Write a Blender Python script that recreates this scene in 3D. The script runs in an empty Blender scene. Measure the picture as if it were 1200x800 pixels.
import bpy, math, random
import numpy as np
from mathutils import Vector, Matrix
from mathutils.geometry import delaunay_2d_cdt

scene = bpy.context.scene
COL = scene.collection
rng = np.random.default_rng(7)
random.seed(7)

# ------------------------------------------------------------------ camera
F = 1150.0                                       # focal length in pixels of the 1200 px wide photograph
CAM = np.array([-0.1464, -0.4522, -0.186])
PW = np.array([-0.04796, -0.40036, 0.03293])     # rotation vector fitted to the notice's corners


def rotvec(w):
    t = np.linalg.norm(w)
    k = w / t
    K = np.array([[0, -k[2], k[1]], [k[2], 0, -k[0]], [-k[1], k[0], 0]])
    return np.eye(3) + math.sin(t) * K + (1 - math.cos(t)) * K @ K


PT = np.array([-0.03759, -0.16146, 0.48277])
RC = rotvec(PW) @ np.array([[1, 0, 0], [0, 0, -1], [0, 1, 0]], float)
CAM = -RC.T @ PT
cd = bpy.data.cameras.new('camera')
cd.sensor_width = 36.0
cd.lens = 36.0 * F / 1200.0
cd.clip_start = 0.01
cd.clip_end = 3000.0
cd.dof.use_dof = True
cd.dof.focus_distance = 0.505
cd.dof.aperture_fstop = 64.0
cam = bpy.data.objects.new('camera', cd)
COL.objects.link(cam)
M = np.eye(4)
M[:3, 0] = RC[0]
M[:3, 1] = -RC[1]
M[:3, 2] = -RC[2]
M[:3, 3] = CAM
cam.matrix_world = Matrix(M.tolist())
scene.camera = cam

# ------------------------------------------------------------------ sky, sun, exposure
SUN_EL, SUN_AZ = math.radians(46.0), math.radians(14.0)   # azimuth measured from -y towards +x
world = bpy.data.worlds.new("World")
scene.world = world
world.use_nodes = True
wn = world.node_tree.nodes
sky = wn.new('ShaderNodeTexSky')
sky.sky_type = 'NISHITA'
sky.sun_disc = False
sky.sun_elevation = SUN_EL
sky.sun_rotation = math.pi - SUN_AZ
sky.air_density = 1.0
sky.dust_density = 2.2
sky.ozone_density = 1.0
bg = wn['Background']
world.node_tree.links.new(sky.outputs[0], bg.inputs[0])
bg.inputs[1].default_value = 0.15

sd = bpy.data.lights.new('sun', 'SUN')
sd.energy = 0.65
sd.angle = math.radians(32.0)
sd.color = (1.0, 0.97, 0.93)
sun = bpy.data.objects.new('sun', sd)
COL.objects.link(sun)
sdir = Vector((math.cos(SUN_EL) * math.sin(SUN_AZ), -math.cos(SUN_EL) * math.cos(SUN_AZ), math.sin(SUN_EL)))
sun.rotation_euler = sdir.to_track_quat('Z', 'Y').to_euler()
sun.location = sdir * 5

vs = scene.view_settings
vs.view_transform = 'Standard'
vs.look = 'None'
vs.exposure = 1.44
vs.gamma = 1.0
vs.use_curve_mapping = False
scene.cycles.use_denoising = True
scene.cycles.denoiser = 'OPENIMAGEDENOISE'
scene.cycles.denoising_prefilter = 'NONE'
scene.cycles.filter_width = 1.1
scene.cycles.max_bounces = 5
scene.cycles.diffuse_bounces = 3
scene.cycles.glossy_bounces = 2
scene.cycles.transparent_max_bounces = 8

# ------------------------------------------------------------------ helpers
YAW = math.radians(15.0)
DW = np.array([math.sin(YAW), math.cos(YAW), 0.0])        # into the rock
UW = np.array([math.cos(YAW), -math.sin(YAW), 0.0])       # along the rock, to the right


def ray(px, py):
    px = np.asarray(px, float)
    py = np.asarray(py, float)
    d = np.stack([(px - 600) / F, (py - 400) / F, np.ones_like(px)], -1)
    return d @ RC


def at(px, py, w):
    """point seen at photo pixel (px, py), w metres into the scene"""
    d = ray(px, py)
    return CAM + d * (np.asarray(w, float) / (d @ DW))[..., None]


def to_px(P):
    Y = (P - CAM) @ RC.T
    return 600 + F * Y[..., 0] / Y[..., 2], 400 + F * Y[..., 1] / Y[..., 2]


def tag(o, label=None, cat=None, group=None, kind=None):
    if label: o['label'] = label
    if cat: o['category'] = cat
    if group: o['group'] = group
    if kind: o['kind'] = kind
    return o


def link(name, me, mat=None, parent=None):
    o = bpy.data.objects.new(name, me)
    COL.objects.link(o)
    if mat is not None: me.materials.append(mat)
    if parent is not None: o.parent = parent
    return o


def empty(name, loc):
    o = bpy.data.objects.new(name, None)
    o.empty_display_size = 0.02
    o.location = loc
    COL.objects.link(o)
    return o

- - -

• TASK OBJECTIVE
Your answer should be exactly the lines of the data above, from the first through the line containing "scene.camera = cam".

• FINISHED TASK
Write a Blender Python script that recreates this scene in 3D. The script runs in an empty Blender scene. Measure the picture as if it were 1200x800 pixels.
import bpy, math, random
import numpy as np
from mathutils import Vector, Matrix
from mathutils.geometry import delaunay_2d_cdt

scene = bpy.context.scene
COL = scene.collection
rng = np.random.default_rng(7)
random.seed(7)

# ------------------------------------------------------------------ camera
F = 1150.0                                       # focal length in pixels of the 1200 px wide photograph
CAM = np.array([-0.1464, -0.4522, -0.186])
PW = np.array([-0.04796, -0.40036, 0.03293])     # rotation vector fitted to the notice's corners


def rotvec(w):
    t = np.linalg.norm(w)
    k = w / t
    K = np.array([[0, -k[2], k[1]], [k[2], 0, -k[0]], [-k[1], k[0], 0]])
    return np.eye(3) + math.sin(t) * K + (1 - math.cos(t)) * K @ K


PT = np.array([-0.03759, -0.16146, 0.48277])
RC = rotvec(PW) @ np.array([[1, 0, 0], [0, 0, -1], [0, 1, 0]], float)
CAM = -RC.T @ PT
cd = bpy.data.cameras.new('camera')
cd.sensor_width = 36.0
cd.lens = 36.0 * F / 1200.0
cd.clip_start = 0.01
cd.clip_end = 3000.0
cd.dof.use_dof = True
cd.dof.focus_distance = 0.505
cd.dof.aperture_fstop = 64.0
cam = bpy.data.objects.new('camera', cd)
COL.objects.link(cam)
M = np.eye(4)
M[:3, 0] = RC[0]
M[:3, 1] = -RC[1]
M[:3, 2] = -RC[2]
M[:3, 3] = CAM
cam.matrix_world = Matrix(M.tolist())
scene.camera = cam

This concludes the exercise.